IN Brief:
- South Korea has revealed prototype UAV engines for collaborative combat aircraft and future unmanned reconnaissance platforms.
- Hanwha Aerospace is leading development across turbofan and turboprop designs, with ground testing expected next.
- The work reflects a wider push to reduce dependency on export-controlled propulsion technologies.
South Korea has moved two unmanned aircraft engines into the prototype stage, sharpening the industrial foundations of its autonomous air-systems strategy and placing propulsion at the centre of its next combat-air development cycle.
The two engines cover different requirements within the unmanned aircraft market. A 5,500 lbf-class turbofan is intended for collaborative combat aircraft, while a 1,400 hp-class turboprop is aimed at next-generation unmanned reconnaissance aircraft, including future medium-altitude UAV applications.
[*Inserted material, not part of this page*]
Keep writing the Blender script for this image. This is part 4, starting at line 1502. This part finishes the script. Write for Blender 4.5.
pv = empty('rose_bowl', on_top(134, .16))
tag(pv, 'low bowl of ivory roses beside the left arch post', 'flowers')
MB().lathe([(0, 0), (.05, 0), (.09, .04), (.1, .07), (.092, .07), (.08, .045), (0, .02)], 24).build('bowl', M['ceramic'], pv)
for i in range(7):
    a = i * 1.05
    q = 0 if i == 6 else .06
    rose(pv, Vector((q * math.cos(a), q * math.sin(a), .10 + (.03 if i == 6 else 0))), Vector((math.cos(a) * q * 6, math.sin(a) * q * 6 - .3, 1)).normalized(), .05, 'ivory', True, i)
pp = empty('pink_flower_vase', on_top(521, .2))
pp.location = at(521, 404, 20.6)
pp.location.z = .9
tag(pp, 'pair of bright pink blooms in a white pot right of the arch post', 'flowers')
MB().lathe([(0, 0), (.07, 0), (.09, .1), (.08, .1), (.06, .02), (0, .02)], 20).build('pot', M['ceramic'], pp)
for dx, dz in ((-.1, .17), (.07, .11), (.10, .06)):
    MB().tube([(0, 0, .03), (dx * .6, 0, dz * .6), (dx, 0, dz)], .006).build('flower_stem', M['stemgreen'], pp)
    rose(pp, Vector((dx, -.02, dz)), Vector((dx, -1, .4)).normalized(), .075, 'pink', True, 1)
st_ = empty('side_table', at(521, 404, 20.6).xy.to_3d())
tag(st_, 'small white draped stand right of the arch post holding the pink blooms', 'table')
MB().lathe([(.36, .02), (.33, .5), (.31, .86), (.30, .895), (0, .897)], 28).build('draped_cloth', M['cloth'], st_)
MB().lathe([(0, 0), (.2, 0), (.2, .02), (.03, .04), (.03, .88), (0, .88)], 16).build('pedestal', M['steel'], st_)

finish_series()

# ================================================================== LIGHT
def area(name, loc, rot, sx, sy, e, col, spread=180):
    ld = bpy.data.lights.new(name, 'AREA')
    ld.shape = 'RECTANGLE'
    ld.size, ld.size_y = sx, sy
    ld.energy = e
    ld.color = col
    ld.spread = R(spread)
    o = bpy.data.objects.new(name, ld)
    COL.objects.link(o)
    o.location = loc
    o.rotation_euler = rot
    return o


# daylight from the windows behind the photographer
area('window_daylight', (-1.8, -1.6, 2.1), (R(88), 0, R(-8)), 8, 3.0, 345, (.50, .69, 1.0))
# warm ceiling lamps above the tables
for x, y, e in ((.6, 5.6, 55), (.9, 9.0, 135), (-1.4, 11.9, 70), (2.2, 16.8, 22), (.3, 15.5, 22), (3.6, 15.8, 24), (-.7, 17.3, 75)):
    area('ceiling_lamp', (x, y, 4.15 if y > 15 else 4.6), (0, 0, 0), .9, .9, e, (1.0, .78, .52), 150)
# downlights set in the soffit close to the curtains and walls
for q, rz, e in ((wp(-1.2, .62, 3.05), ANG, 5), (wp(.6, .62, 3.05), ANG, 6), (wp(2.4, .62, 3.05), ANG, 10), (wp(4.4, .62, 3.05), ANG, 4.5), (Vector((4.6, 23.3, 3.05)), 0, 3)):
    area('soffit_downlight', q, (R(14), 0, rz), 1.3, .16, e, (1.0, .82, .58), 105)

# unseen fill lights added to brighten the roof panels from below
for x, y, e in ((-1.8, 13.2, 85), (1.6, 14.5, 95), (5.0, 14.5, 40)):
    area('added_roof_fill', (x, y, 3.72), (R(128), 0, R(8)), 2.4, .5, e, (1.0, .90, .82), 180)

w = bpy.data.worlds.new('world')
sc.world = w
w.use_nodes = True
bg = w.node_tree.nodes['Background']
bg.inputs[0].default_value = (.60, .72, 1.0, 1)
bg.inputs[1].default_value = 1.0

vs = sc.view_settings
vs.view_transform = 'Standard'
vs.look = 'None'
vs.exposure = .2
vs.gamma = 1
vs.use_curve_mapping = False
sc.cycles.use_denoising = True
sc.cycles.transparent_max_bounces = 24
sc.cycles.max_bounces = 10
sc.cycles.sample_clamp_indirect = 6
Hanwha Aerospace is leading the development effort, with ground testing now the next major milestone after prototype assembly.
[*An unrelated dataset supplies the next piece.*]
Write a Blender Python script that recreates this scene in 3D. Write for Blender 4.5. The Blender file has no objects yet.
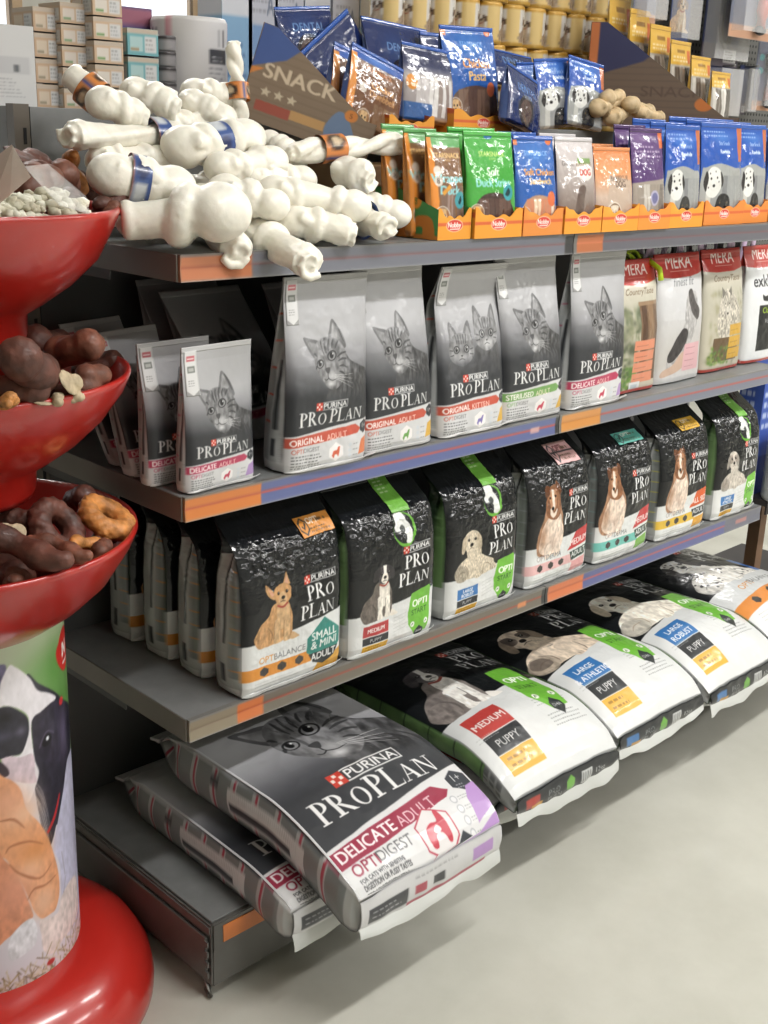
import bpy, bmesh, math, random
import numpy as np
from mathutils import Vector, Matrix
SC = bpy.context.scene
COL = SC.collection
PI = math.pi
random.seed(7)

# ------------------------------------------------------------------ camera (calibrated from the shelf corners; bay = 1 m)
F_PX = 1177.5
CAM = np.array([-1.0663, -1.5363, 1.5333])
YAW, PITCH, ROLL = 0.7849, 0.3117, 0.0349
_fw = np.array([math.sin(YAW)*math.cos(PITCH), math.cos(YAW)*math.cos(PITCH), -math.sin(PITCH)])
_rt = np.array([math.cos(YAW), -math.sin(YAW), 0.0])
_up = np.cross(_rt, _fw)
_r2 = _rt*math.cos(ROLL) + _up*math.sin(ROLL)
_u2 = -_rt*math.sin(ROLL) + _up*math.cos(ROLL)
def at(u, v, y):
    """the place at depth y behind the shelf front that the photo shows at u, v"""
    d = _fw*F_PX + _r2*(u-384) - _u2*(v-512)
    return CAM + d*((y-CAM[1])/d[1])
def px(P):
    d = np.asarray(P, float)-CAM
    z = d@_fw
    return np.array([384+F_PX*(d@_r2)/z, 512-F_PX*(d@_u2)/z])

# ------------------------------------------------------------------ tagging
def tag(o, label=None, cat=None, group=None, kind=None):
    if label: o['label'] = label
    if cat: o['category'] = cat
    if group: o['group'] = group
    if kind: o['kind'] = kind
    return o
def empty(name, loc=(0, 0, 0), rz=0.0):
    o = bpy.data.objects.new(name, None); COL.objects.link(o)
    o.location = loc; o.rotation_euler = (0, 0, rz); o.empty_display_size = .05
    return o
def link(name, me, parent=None, mats=()):
    o = bpy.data.objects.new(name, me); COL.objects.link(o)
    for m in mats: me.materials.append(m)
    if parent: o.parent = parent
    return o
def copy_tree(o, parent=None):
    c = o.copy(); COL.objects.link(c); c.parent = parent
    for k in ('label', 'category', 'group'):
        if parent is None and k in c: del c[k]
    for ch in list(o.children):
        if ch.users_collection: copy_tree(ch, c)
    return c

# ------------------------------------------------------------------ colour + materials
def lin(c):
    c = np.asarray(c, float)/255.0
    return np.where(c <= .04045, c/12.92, ((c+.055)/1.055)**2.4)
def rgba(c):
    l = lin(c); return (float(l[0]), float(l[1]), float(l[2]), 1.0)
_M = {}
def mat(name, col=(200, 200, 200), rough=.5, metal=0.0, coat=0.0, bump=0.0, bscale=60.0, var=0.0, vscale=8.0, attr=None,
        trans=0.0, alpha=1.0, emit=None, estr=0.0, spec=.5, sss=0.0, bdist=.002, stretch=None, detail=3.0):
    if name in _M: return _M[name]
    m = bpy.data.materials.new(name); m.use_nodes = True
    nt = m.node_tree; N = nt.nodes; L = nt.links
    b = N['Principled BSDF']
    b.inputs['Roughness'].default_value = rough
    b.inputs['Metallic'].default_value = metal
    b.inputs['Coat Weight'].default_value = coat
    b.inputs['Coat Roughness'].default_value = .12
    b.inputs['Specular IOR Level'].default_value = spec
    b.inputs['Transmission Weight'].default_value = trans
    b.inputs['Alpha'].default_value = alpha
    if sss:
        b.inputs['Subsurface Weight'].default_value = sss
        b.inputs['Subsurface Radius'].default_value = (.02, .014, .01)
        b.inputs['Subsurface Scale'].default_value = .4
    if emit:
        b.inputs['Emission Color'].default_value = rgba(emit)
        b.inputs['Emission Strength'].default_value = estr
    tc = N.new('ShaderNodeTexCoord')
    src = tc.outputs['Object']
    if stretch:
        mp = N.new('ShaderNodeMapping'); mp.inputs['Scale'].default_value = stretch
        L.new(src, mp.inputs['Vector']); src = mp.outputs['Vector']
    if attr:
        a = N.new('ShaderNodeAttribute'); a.attribute_name = attr
        L.new(a.outputs['Color'], b.inputs['Base Color'])
    elif var > 0:
        n = N.new('ShaderNodeTexNoise'); n.inputs['Scale'].default_value = vscale; n.inputs['Detail'].default_value = 5
        L.new(src, n.inputs['Vector'])
        r = N.new('ShaderNodeValToRGB')
        c0 = [max(0, x*(1-var)) for x in col]; c1 = [min(255, x*(1+var)) for x in col]
        r.color_ramp.elements[0].color = rgba(c0); r.color_ramp.elements[0].position = .3
        r.color_ramp.elements[1].color = rgba(c1); r.color_ramp.elements[1].position = .7
        L.new(n.outputs['Fac'], r.inputs['Fac']); L.new(r.outputs['Color'], b.inputs['Base Color'])
    else:
        b.inputs['Base Color'].default_value = rgba(col)
    if bump > 0:
        n2 = N.new('ShaderNodeTexNoise'); n2.inputs['Scale'].default_value = bscale; n2.inputs['Detail'].default_value = detail
        L.new(src, n2.inputs['Vector'])
        bp = N.new('ShaderNodeBump'); bp.inputs['Strength'].default_value = bump; bp.inputs['Distance'].default_value = bdist
        L.new(n2.outputs['Fac'], bp.inputs['Height']); L.new(bp.outputs['Normal'], b.inputs['Normal'])
    _M[name] = m
    return m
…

That split gives the programme a useful breadth. The turbofan points towards higher-speed loyal-wingman and combat-support aircraft, where thrust, thermal performance, reliability, and airframe integration shape the design envelope. The turboprop supports longer-endurance reconnaissance missions, where fuel efficiency, maintenance burden, and persistent surveillance performance sit closer to the centre of the requirement.
For manufacturers, the programme is less about a single unveiling than South Korea’s attempt to control one of the more demanding layers in unmanned aviation. Airframes can be iterated, mission systems can be upgraded, and payloads can move across variants, but propulsion is harder to substitute. Engine production depends on materials capability, turbine-blade design, hot-section manufacturing, precision casting, thermal barrier coatings, control software, and repeatable quality assurance across parts operating at extreme temperature and stress.
South Korea’s broader defence-industrial trajectory gives the propulsion work added force. The country has built export momentum around armoured vehicles, artillery, naval platforms, and aircraft, while its unmanned systems base has moved steadily from development activity into production. Korea Aerospace Industries’ KUS-FS surveillance drone shows that domestic UAV work is no longer confined to prototypes and trade-show models.
Engines will determine how far that ambition can scale. A platform can be domestically designed on paper while still being constrained by foreign-controlled powerplants in practice. Missile Technology Control Regime restrictions, ITAR controls, and other export frameworks can complicate engine access, upgrade rights, sustainment arrangements, and third-country sales. Even where engines are available, permissions can shape who can buy the aircraft, how quickly they can be delivered, and how freely they can be modified.
Domestic engine development therefore gives South Korea a route to cleaner export packages and more independent force planning. Future UAV customers in Asia, the Middle East, and Europe are increasingly looking for capability without becoming trapped inside a single supplier’s political and industrial constraints. A Korean aircraft built around Korean propulsion would give Hanwha, KAI, and other domestic suppliers greater control over configuration, through-life support, and customer-specific adaptation.
The technical road remains hard. Ground testing will expose the gap between prototype assembly and production maturity, where vibration, thermal management, compressor efficiency, hot-section durability, fuel consumption, maintainability, and manufacturing tolerances have to be proven together. Small deviations in blade geometry, coatings, or control behaviour can reduce engine life or compromise reliability. For UAVs expected to operate in contested environments, endurance and repeatability are as important as headline thrust.
The collaborative combat aircraft market adds another layer of pressure. The US, Europe, Australia, Japan, and South Korea are all testing how crewed aircraft will operate with uncrewed partners, and the winning designs will have to balance cost, survivability, payload, autonomy, and speed. Engines for that class of aircraft cannot be treated as miniature fighter powerplants. They need to be affordable enough for scale, robust enough for combat operations, and configurable enough for aircraft that may be upgraded rapidly through life.
Across the Indo-Pacific, allied and partner nations are increasingly investing in the industrial layers beneath headline platforms. Australia is building sustainment capacity around land systems, Japan is expanding missile and air-defence production, and India is turning missile exports into strategic leverage. South Korea’s UAV engine programme belongs to the same pattern: a visible equipment advance resting on a deeper move to secure production control.
If the prototypes progress through testing and into qualified production, South Korea will have taken a significant step towards owning the propulsion backbone of its future unmanned fleet. The engine bay is becoming one of the decisive spaces in autonomous air power, and Hanwha now has to prove that domestic design can become serial capability.